Topping the list of group-givers are lawyers and law firms, both in terms of total contributions to the five in the 2018 campaign ($810,910) and as the leading donor group to two particular Democrats who are expected to give Trump endless headaches in the 116th Congress.
The two include incoming House Permanent Select Committee on Intelligence Chairman Rep. Adam Schiff (D-Calif.), and Rep. Jerrold Nadler (D-N.Y.), the soon-to-be House Judiciary Committee chairman.
Having lawyers and law firms—including many trial attorneys filing big-ticket class-action litigation against Fortune 500 corporations and deep-pocketed, high-profile individuals—so prominent among donors to these two committee chairmen could pour salt on such wounds.
The insurance industry is the contributor group (third-highest overall at $575,754) that led donors for two other incoming committee chairs: House Financial Services Committee Chairwoman Maxine Waters (D-Calif.) and House Ways and Means Committee Chairman Richard Neal (D-Mass.).
They helped Neal because it’s never good politics to be on the bad side of the Ways and means Panel chief. Thus, Neal could deploy an outsized influence on fence-sitting Democrats in the event of crucial votes on the House floor.
And Neal will have leverage in pressuring his partisan colleagues on other committees to take actions that can then become bargaining chips for Trump’s tax returns or other sensitive documents.

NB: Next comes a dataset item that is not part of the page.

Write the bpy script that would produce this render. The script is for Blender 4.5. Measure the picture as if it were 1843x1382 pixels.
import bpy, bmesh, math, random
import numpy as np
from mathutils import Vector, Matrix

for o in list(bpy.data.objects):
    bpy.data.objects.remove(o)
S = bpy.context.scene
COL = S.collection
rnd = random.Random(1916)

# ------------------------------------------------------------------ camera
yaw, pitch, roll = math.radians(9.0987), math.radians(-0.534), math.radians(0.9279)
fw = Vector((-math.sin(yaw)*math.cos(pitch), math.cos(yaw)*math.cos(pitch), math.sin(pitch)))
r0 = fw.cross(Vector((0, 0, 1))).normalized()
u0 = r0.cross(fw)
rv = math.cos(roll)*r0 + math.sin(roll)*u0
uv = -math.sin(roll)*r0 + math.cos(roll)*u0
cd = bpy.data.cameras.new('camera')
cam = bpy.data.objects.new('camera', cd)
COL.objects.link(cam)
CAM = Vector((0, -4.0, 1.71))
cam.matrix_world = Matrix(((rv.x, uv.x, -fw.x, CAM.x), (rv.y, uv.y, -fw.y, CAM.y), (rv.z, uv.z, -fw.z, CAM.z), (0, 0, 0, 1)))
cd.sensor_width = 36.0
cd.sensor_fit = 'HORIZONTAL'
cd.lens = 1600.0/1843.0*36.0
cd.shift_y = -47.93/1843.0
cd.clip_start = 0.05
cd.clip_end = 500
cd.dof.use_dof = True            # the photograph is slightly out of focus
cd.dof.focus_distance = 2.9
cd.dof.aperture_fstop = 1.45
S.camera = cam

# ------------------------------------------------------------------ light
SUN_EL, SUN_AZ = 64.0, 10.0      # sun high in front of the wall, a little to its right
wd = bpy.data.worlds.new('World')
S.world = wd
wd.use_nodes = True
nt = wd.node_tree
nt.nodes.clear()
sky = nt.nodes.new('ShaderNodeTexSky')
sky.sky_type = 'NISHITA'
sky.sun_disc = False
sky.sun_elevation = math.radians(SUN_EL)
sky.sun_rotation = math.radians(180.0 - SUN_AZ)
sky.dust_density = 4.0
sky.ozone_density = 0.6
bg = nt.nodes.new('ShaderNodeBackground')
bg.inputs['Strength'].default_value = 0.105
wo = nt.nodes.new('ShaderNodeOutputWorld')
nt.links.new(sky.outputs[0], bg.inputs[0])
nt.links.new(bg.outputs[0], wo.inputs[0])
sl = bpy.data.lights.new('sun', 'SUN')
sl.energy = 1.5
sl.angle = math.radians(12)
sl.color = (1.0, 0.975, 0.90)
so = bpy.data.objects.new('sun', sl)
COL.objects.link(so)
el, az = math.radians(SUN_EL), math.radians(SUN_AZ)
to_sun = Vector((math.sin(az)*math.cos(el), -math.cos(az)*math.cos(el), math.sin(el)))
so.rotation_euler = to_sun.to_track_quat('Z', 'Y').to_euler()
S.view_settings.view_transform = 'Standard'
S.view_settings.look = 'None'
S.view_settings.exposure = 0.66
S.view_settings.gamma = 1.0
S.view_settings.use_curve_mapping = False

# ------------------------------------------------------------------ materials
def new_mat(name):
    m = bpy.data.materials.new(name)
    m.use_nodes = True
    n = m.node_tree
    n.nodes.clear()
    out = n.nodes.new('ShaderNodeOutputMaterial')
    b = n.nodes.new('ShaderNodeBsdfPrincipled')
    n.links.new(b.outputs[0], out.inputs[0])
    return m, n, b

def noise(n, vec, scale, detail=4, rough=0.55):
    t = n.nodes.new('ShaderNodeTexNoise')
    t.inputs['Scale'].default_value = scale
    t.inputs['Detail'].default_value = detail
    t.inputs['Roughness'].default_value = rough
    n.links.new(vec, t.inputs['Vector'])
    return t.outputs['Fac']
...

Thus, Schiff, Nadler, and Waters will grab lots of heated headlines against Trump, but don’t be surprised if Neal proves to be the behind-the-scenes power creating the president’s biggest problems.
As for the Wall Streeters, the securities and investment industry group wasn’t the top giver to any of the five, but it provided the second-highest contribution total at $622,659. This group ranked fourth on the lists for Nadler, Neal and Schiff, and third for Waters.
Finally, there’s incoming House Committee on Oversight and Government Reform Chairman Elijah Cummings (D-Md.). Judging by his campaign donors, Cummings might seem less of a threat to Trump.
Cummings is one of the key voices in Congress for organized labor, especially including federal worker unions, for whom the oversight panel is their most important tool to keep their power.
The oversight panel has a uniquely broad swath of authority, meaning Cummings can insert himself into pretty much whatever assault against Trump he chooses. And the 10-term Democrat can do so with little fear of upsetting his constituents in Baltimore, because he got almost 77 percent of the vote in 2018.